The most popular question I've received over and over again is "are you going to find out what you're having?" or "do you know the gender yet?" Well, would it be unlike D and I to go for the surprise, not at all. We made the decision really early on and really quickly to be surprised. It may have been easier to find out the sex, or to wait for the surprise with a subsequent child but heck, that isn't how we role. Not to mention what if this happens to be our only one? So we roll, having no idea what gender our 1st little surprise miracle will be.
So do I think I know what gender this growing baby is? Nope, not really. Although I've had my hunches it could be a girl from day one but I'm not banking that. Girls name options tend to come to me more often than boys do but I don't think that means anything.
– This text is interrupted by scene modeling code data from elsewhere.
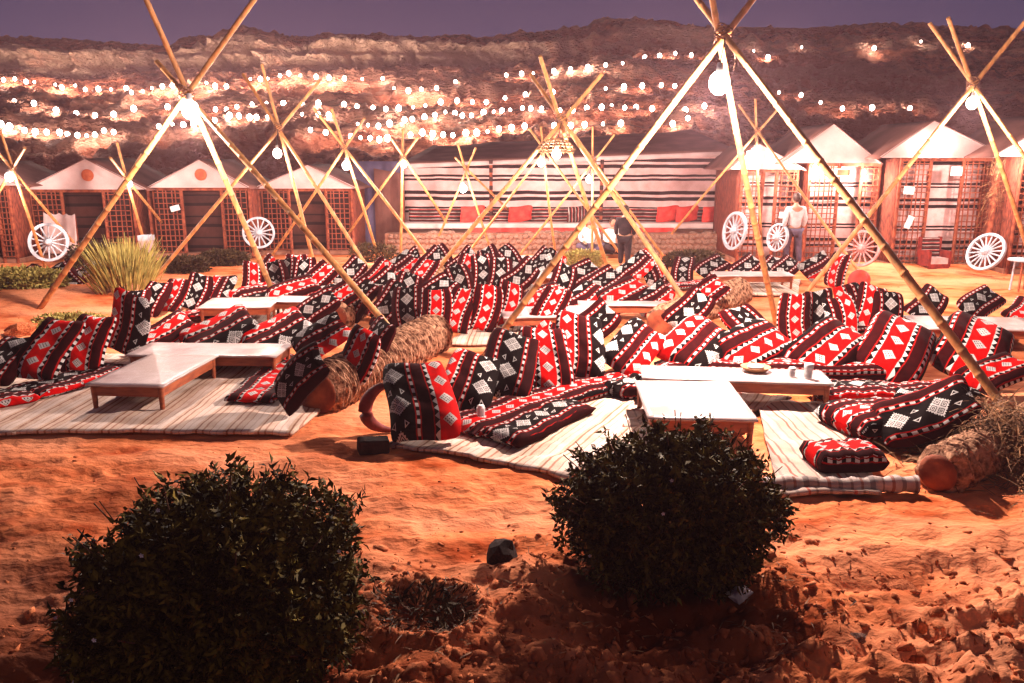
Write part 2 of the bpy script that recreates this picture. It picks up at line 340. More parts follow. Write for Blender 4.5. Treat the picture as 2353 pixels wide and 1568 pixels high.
# ------------------------------------------------------------------ ground
def camp(x, y): return sstep(6.6, 7.8, y) * (1 - sstep(24, 30, y))
PB = [(onz(500, 1530).x, onz(500, 1530).y, 1.0), (onz(1535, 1375).x, onz(1535, 1375).y, .8), (onz(985, 1420).x, onz(985, 1420).y, .28)]
def gh(x, y):
    x = np.asarray(x, float); y = np.asarray(y, float)
    near = 1 - sstep(6.3, 8.0, y)
    z = .012 * fbm(x * .9, y * 1.6, 4, 3)
    z = z + near * (.030 * fbm(x * 1.6, y * 4.5, 5, 11) + .012 * ridged(x * 4.5, y * 11, 3, 23))
    fr = 1 - sstep(4.4, 5.6, y + .5 * vnoise(x, y, 310))
    q = fbm(x * 1.7 + .4 * y, y * 3.4, 4, 301) * 3.2; tq = np.floor(q) + sstep(.62, .95, q - np.floor(q))
    z = z + fr * sstep(-.9, .4, x) * .022 * tq + fr * .010 * ridged(x * 7, y * 15, 3, 305)
    clod = sstep(-.6, .5, x + (y - 3.7) * -.6) * (1 - sstep(4.2, 5.4, y + fbm(x, y, 2, 5) * .5))
    z = z + clod * (.050 * ridged(x * 3.2, y * 5.0, 4, 31) - .02)
    for bx, by, r in PB:                                    # watering hollows round the bushes
        d = np.sqrt((x - bx) ** 2 + (y - by) ** 2) / r + .08 * vnoise(x * 2, y * 2, 9)
        z = z - .09 * np.exp(-(d / .75) ** 4) + .045 * np.exp(-((d - 1.15) / .16) ** 2)
    mound = np.exp(-(((x + 8.6) / 2.6) ** 2 + ((y - 14.5) / 1.5) ** 2))
    z = z + .22 * mound + .18 * np.exp(-(((x + 10.6) / 2.2) ** 2 + ((y - 16) / 1.1) ** 2))
    z = z + .12 * np.exp(-(((x - 9.3) / 3.5) ** 2 + ((y - 19.3) / .8) ** 2))
    z = z + (1 - near) * .02 * ridged(x * .8, y * 2.5, 4, 44) * (1 - .6 * camp(x, y)) - (1 - near) * .014
    w1 = vnoise(x * 4.2 + 3 * vnoise(x, y, 201), y * 8.5, 202); w2 = vnoise(x * 9 + 7, y * 15, 203)
    z = z - (.020 * sstep(.35, .75, w1) + .012 * sstep(.4, .8, w2)) * (.35 + .65 * near) * (1 - .5 * camp(x, y)) + .008 * sstep(.3, .7, -w1)
    return z
rr = [1.2]
while rr[-1] < 34: rr.append(rr[-1] * 1.0105)
while rr[-1] < 900: rr.append(rr[-1] * 1.09)
rr = np.array(rr); aa = np.radians(np.linspace(-74, 74, 620))
R, A = np.meshgrid(rr, aa, indexing='ij'); GX = R * np.sin(A); GY = R * np.cos(A); GZ = gh(GX, GY)
def grid_faces(nr, nc):
    i = np.arange(nr - 1)[:, None] * nc + np.arange(nc - 1)[None, :]
    return np.stack([i, i + 1, i + nc + 1, i + nc], -1).reshape(-1, 4)
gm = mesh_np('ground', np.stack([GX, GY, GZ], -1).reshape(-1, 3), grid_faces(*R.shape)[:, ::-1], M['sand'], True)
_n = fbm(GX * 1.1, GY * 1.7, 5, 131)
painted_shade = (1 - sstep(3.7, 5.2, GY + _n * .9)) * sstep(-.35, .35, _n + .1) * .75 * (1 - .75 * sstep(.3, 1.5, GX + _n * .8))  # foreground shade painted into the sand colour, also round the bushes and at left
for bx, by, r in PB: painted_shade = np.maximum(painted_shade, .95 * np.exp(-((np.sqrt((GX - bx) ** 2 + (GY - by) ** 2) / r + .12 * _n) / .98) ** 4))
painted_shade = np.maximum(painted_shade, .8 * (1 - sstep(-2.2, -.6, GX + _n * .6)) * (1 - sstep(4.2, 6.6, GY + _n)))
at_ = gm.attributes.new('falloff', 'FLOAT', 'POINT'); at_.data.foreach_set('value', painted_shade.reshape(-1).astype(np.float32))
def blend_attr(mat, attr, colour):
    nt = mat.node_tree; b = [n for n in nt.nodes if n.type == 'BSDF_PRINCIPLED'][0]; src = b.inputs['Base Color'].links[0].from_socket
    a = nt.nodes.new('ShaderNodeAttribute'); a.attribute_name = attr; m = nt.nodes.new('ShaderNodeMix'); m.data_type = 'RGBA'
    nt.links.new(a.outputs['Fac'], m.inputs[0]); nt.links.new(src, m.inputs[6]); m.inputs[7].default_value = (*colour, 1); nt.links.new(m.outputs[2], b.inputs['Base Color'])
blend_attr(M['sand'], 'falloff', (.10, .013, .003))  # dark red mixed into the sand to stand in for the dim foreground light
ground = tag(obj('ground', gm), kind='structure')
def gz(x, y): return float(gh(np.array([x]), np.array([y]))[0])
# ------------------------------------------------------------------ rocky hill behind the camp
SKY = np.array([(-1600, 110), (-700, 104), (-200, 98), (0, 92), (60, 88), (160, 97), (300, 100), (420, 106), (470, 102), (560, 86), (640, 88), (740, 90), (800, 80), (940, 88), (1060, 85), (1140, 92),
                (1240, 75), (1335, 62), (1350, 48), (1500, 45), (1540, 55), (1600, 62), (1700, 68), (1900, 62), (2100, 72), (2300, 76), (2352, 74), (2900, 90), (3900, 120)], float)
ha = np.radians(np.linspace(-66, 66, 900)); ht = np.linspace(0, 1, 240)
px_of = 1176 + F_PX * np.tan(ha) * .98
sky_y = np.interp(px_of, SKY[:, 0], SKY[:, 1])
elev = np.tan(PITCH * -1 + np.arctan((784 - sky_y) / F_PX))
kk = 1 / np.cos(ha)                                        # distance along the azimuth for a straight hill front
ztop = CAM_H + elev * 92
cliff = 1 - sstep(1050, 1380, px_of)
prof = []
z74 = CAM_H + .096 * 74
ctrl_r = np.array([31, 38, 74, 75.4, 92, 100, 150])
HZ = np.zeros((len(ht), len(ha))); HR = np.zeros_like(HZ)
tt = np.concatenate([np.linspace(31, 73.2, 105), np.linspace(73.4, 76, 70), np.linspace(76.5, 100, 50), np.linspace(103, 150, 15)])
for j in range(len(ha)):
    zt = ztop[j]; c = cliff[j]
    z1 = (1 - c) * (zt * .70) + c * z74; z2 = (1 - c) * (zt * .77) + c * (zt * .80)
    HZ[:, j] = np.interp(tt, ctrl_r, [-.4, .7, z1, z2, zt, zt * .985, zt * .5])
HR[:] = tt[:, None]
HX = HR * np.tan(ha)[None, :]; HY = np.repeat(HR, 1, 1)
am = sstep(33, 45, HR)
rockn = fbm(HX * .16, HY * .22, 5, 51) * .55 + .42 * ridged(HX * .35, HY * .6, 4, 61)
falloff = 1 - .75 * sstep(84, 92, HR)
inc = np.exp(-((HR - 74.8) / 1.7) ** 2) * cliff[None, :]
HZ = HZ + am * falloff * (rockn + .22 * ridged(HX * 1.1, HY * 1.6, 3, 66)) * (1 - .5 * inc)
crack = ridged(HX * .42 + .2 * HZ, HZ * .25, 4, 71)
strata = vnoise(HX * .05, HZ * 1.5, 81) + .5 * vnoise(HX * .2, HZ * 3.2, 82)
HY2 = HY + inc * (crack * 2.0 + strata * .8) + .25 * am * fbm(HX * .8, HZ * 1.2, 3, 91)
hm = mesh_np('hills', np.stack([HX, HY2, HZ], -1).reshape(-1, 3), grid_faces(*HZ.shape)[:, ::-1], M['rock'], True)
pal = np.clip(np.exp(-((HR - 75.2) / 2.2) ** 2) * (cliff[None, :] * .9 + .25) * (.55 + .9 * (crack > .25)) + .25 * (rockn > .35), 0, 1)
at_ = hm.attributes.new('pale', 'FLOAT', 'POINT'); at_.data.foreach_set('value', pal.reshape(-1).astype(np.float32))
hill = tag(obj('hills', hm), kind='structure')
_nt = M['rock'].node_tree; _b = [n for n in _nt.nodes if n.type == 'BSDF_PRINCIPLED'][0]; _src = _b.inputs['Base Color'].links[0].from_socket
_a = _nt.nodes.new('ShaderNodeAttribute'); _a.attribute_name = 'pale'; _m = _nt.nodes.new('ShaderNodeMix'); _m.data_type = 'RGBA'
_nt.links.new(_a.outputs['Fac'], _m.inputs[0]); _nt.links.new(_src, _m.inputs[6]); _m.inputs[7].default_value = (.62, .38, .27, 1); _nt.links.new(_m.outputs[2], _b.inputs['Base Color'])
hv = [tuple(v.co) for v in hm.vertices]; hf = [tuple(p.vertices) for p in hm.polygons]
hill_bvh = BVHTree.FromPolygons(hv, hf)
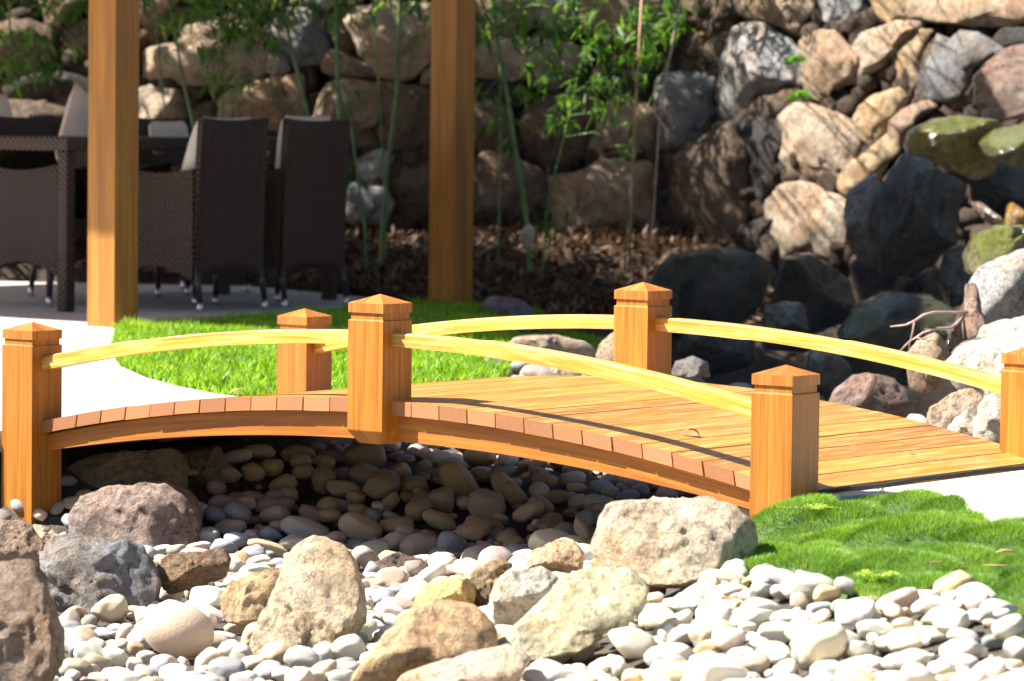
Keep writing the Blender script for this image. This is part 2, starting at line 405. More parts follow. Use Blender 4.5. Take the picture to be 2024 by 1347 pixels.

Right now, our little one has been referred to has Baby Mathenos, Baby Nugget, and sometimes Daniel says Shim (which I'm not so much a fan of, but it's his sense of humor). What is exciting is, everyone has been supportive of our decision to not find out. I guess maybe its the "old soul" in me.
By nature, I'm a planner but this feels right. I'm sure it makes things slightly more difficult- like what color do we do the baby room, what is the shower theme, etc. But in all honesty, we'll love whatever gender we get, and this helps us to keep it much more simple :) It is so nice that D and I were on the same page from the get go about this decision.
I've got 3 more weeks till my week 20 ultrasound. I wonder if I'll have mixed feelings then? After that it will get easy, we will meet baby when baby Mathenos decides to arrive! Which we CAN'T wait for! Whether I will feel the same about this decision in a few months, I do not know but here are our reasons for now:
1) We need a surprise, to keep life exciting! Every marriage needs it's surprises. The last big one for us was probably the engagement. It keeps a marriage exciting. This miracle surprise really make us giggle again. So why not share another eventful moment seeing the sex together for the first time?
2) Gender neutral baby things allows our baby to be what he or she will be! It also fits my style... simple and chic, not too girly, not too masculine. I think our world is taunted with images of "what should be." Those images put pressure from the get-go on things. I want our baby and child to be able to fully express him or herself. I think it starts here. There is nothing wrong with knowing and in no way am I implying that people do this. Its just what we've decided. Not to mention, I live a fairly simplistic life compared to most and I think gender neutral helps us to maintain that simplicity.
3) It helps us to be "in the moment" each day. This piggy backs reason #2. I can't do too much planning ahead for future years without knowing the sex. It helps us be in the here and now. Is the lump moving? Nope not yet, is the lump lopsided, some days (thats probably from crossing my legs).
4) Does gender really matter? We'll love and accept this kiddo no matter what. I don't have a preference and it helps me to stay that way. Keeping and open heart and open mind is good for everyone!
Book I'm reading now: The Untethered Soul
I actually am taking a break from all the wonderful baby reading. This book is good for my soul, learning to stay in the moment and continually quieting the mind. I love to learn and read but I am loving this little break for my baby mind too.
Books I've found helpful:
- The Better Baby Book: this book really helped me to hone in my nutrition early on. I should go back and re-read it now actually. I took in a lot and there is a TON of information on food and supplements.
- Nourishing Traditions Book of Baby and Child Care: loving this book. I don't do it all completely due to my diet, but I do; however, find this information extremely helpful in our decision making process. I read up the entire prenatal part, baby part, and have paused after the first year or two. I'll catch up on that part in the third trimester, hopefully!